Apple kill third party SSD support in Yosemite

Yosemite OS-X third party Kingston SSD

DO NOT upgrade to Yosemite if you are booting from a third party SSD drive.

Here’s what Apple is up to and what to do about it…

This looks like a real attempt to kill third party SSD drive support in Yosemite. Thousands of video editors, colourists and filmmakers have taken to using SSDs as their boot drives for OS X. Performance is wonderful and you can run several Macs off one OS. For instance I have a Samsung SSD connected via Thunderbolt which works on both my iMac and Macbook Pro Retina. If I travel I can effectively take my iMac with me by plugging the Thunderbolt SSD drive into my Macbook and booting from it.

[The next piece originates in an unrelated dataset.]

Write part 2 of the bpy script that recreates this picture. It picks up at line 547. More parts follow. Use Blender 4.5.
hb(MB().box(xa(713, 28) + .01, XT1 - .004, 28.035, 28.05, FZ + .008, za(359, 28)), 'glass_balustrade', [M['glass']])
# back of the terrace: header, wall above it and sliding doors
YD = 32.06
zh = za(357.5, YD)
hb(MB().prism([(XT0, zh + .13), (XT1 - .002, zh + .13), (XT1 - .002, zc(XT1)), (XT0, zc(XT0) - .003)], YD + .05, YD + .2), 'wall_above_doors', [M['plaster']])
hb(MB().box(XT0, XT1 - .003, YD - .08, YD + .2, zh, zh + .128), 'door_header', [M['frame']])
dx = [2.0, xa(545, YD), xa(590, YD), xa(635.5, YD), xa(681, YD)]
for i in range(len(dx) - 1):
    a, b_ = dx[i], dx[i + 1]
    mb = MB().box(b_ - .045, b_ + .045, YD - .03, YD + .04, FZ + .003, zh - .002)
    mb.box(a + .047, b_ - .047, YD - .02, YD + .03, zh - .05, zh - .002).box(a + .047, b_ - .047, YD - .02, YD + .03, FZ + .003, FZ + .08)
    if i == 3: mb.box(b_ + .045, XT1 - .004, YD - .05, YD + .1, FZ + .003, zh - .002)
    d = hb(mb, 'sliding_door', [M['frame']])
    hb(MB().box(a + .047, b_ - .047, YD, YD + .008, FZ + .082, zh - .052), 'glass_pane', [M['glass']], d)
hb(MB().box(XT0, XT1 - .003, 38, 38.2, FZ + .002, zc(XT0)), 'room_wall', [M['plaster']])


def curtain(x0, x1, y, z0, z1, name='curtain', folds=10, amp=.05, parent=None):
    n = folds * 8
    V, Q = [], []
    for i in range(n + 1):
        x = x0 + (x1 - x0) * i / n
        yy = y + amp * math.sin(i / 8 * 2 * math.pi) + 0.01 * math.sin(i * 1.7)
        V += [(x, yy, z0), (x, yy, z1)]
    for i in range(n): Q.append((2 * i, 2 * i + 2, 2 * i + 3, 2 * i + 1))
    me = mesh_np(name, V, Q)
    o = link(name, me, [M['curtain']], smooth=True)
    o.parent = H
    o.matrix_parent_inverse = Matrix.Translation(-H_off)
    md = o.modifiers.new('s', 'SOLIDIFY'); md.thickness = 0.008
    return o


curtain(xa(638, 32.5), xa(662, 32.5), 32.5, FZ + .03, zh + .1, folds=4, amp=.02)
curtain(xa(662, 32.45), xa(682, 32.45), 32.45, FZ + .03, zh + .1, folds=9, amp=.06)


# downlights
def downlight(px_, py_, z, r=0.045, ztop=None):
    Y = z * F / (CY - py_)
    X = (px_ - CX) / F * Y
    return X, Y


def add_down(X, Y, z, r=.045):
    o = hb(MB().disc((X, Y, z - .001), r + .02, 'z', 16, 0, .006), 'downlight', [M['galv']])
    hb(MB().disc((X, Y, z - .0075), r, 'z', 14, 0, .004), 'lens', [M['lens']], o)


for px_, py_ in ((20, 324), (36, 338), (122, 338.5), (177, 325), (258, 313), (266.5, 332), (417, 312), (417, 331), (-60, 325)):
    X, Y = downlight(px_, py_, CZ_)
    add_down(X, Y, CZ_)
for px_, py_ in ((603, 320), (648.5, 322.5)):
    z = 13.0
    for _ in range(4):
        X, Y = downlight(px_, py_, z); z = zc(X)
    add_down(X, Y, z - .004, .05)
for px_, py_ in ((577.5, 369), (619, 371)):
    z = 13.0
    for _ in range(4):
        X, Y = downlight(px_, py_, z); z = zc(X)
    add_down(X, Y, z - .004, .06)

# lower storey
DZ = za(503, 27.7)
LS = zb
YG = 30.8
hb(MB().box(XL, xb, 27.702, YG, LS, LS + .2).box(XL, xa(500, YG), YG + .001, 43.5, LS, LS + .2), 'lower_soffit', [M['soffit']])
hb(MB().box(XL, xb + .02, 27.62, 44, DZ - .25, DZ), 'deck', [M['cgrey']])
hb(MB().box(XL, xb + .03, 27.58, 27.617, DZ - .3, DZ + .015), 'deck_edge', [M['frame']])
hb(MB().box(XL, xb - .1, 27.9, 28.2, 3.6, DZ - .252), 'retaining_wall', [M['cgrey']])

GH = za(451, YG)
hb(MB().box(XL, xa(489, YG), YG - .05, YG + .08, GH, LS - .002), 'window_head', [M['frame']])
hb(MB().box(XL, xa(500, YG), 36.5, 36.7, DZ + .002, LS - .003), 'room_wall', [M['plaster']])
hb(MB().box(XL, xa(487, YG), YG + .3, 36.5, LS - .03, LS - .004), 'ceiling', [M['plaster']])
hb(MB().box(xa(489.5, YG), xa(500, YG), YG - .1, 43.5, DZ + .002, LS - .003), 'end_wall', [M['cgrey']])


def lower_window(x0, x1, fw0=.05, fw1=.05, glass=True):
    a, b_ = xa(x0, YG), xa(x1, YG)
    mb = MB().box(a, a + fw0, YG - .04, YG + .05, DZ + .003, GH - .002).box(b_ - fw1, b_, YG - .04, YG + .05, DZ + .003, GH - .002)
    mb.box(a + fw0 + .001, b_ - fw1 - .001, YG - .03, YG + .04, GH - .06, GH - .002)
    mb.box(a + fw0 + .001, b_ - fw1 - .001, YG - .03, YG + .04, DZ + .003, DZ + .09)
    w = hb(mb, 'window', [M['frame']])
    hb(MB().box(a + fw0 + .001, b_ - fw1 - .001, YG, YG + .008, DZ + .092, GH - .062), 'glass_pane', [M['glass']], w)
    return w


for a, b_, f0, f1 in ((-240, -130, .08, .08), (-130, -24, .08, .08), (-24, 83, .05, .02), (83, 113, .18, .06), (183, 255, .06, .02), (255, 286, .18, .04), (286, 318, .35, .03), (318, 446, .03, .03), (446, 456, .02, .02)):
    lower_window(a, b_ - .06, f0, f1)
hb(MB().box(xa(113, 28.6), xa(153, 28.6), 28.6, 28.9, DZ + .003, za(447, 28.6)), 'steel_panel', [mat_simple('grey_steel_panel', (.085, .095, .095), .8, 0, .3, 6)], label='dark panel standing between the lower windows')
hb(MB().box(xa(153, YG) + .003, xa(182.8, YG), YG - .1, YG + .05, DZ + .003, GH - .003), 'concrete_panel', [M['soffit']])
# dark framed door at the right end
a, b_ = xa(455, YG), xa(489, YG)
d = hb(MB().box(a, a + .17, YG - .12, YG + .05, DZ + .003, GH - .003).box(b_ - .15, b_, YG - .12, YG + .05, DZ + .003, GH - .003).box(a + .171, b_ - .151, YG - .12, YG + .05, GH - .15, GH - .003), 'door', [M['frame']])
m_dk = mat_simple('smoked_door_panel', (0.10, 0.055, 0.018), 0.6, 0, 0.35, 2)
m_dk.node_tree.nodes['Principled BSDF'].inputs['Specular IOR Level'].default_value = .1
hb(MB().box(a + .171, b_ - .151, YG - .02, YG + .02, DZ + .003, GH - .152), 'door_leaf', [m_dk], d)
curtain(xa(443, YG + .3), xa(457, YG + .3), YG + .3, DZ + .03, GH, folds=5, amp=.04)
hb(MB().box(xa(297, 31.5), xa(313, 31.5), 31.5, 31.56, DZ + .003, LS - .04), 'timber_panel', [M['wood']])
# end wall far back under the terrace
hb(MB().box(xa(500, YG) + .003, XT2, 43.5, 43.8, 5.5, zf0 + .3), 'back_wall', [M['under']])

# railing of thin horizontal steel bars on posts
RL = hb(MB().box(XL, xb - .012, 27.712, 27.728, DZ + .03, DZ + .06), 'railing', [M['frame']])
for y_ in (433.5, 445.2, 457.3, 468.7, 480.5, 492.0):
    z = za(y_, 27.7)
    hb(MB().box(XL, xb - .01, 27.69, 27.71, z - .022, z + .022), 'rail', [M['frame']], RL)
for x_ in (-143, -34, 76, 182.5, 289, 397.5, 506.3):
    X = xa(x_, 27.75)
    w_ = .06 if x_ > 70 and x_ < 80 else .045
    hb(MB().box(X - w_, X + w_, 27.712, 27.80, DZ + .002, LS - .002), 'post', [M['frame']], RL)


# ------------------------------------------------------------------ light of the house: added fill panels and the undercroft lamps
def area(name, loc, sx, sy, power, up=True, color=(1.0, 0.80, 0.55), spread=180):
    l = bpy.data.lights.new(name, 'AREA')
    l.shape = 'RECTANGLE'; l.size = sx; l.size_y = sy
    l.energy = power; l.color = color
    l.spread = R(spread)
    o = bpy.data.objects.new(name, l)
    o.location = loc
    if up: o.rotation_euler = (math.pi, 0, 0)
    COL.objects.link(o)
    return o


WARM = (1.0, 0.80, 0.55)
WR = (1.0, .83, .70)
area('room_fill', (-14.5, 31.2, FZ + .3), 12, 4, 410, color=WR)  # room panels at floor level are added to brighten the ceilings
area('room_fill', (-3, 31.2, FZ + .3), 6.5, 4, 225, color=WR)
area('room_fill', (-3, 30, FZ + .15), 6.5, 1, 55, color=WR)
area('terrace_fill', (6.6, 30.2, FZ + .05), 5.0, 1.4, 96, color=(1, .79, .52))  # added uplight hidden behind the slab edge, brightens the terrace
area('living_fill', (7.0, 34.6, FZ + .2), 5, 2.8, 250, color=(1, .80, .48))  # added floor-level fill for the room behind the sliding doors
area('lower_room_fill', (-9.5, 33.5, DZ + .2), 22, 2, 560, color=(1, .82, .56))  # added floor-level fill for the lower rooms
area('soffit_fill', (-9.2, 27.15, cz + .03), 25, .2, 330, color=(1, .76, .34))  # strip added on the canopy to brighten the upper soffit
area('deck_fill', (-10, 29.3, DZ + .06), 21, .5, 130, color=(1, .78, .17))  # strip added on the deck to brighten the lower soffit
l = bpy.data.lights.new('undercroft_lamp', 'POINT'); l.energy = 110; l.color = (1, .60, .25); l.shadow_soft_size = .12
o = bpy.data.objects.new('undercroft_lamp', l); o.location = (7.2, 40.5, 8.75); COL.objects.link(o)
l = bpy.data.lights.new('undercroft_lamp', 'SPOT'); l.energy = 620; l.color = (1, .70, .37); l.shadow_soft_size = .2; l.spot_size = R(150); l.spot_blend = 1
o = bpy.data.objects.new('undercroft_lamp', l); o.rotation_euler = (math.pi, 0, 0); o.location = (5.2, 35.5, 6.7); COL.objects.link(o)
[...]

Today after attempting to upgrade from Mavericks to Yosemite (officially, via the App Store) without any warning whatsoever the drive would no longer boot at all. It didn’t even get as far as fully installing Yosemite. I was very lucky in the end not to lose any data and it was purely by chance that I was able to boot it again, by swapping to USB 3.0 instead of Thunderbolt. No idea WHY that brought it to life, but it did and Mavericks returned.

The problem is down to Apple having introduced a new “security feature” in Yosemite. Only kext drivers for official Apple SSDs are supported. Built in drives that Apple themselves use in your Macbook Pro Retina and some iMacs will upgrade just fine to Yosemite but if you have installed a third party SSD or more commonly are running off an external one, you’re out of luck.

This is a problem that particularly hurts the video and Final Cut Pro X community, as Larry Jordan points out so helpfully here. Many of us are using SSD boot drives via Thunderbolt, or running higher-end user customised Mac systems.

Larry points out that the problem revolves around the kext driver for Trim, which controls how data is allocated on the SSD. Third party drives such as those by OWC and Samsung use their own Trim drivers, which are no longer loaded by Yosemite as Apple hasn’t ‘signed’ them off.

Another dark side to this is it allows Apple to veto any third party hardware device by disabling the drivers. It is completely up to Apple which drivers they support, and hence which hardware works with Yosemite.

I have to say I’m extremely disappointed by Apple with this. To have an official installation of OS-X simply stop working when upgraded from Mavericks to Yosemite is unacceptable for any user. For professional environments and pro video it is even more troublesome and it puts vital data and creative projects at risk. Is this what Apple wants to be known for? At the very least the installation should detect if an appropriate SSD is present before attempting to install and notify the user if there’s a problem. I just had a grey screen and a dead system.

Other aspects of Apple’s performance recently are equally as troubling, I could write a list but instead lets skip forward to the solution.

The only solution is to disable the security feature altogether so that all driver signing is off in Yosemite.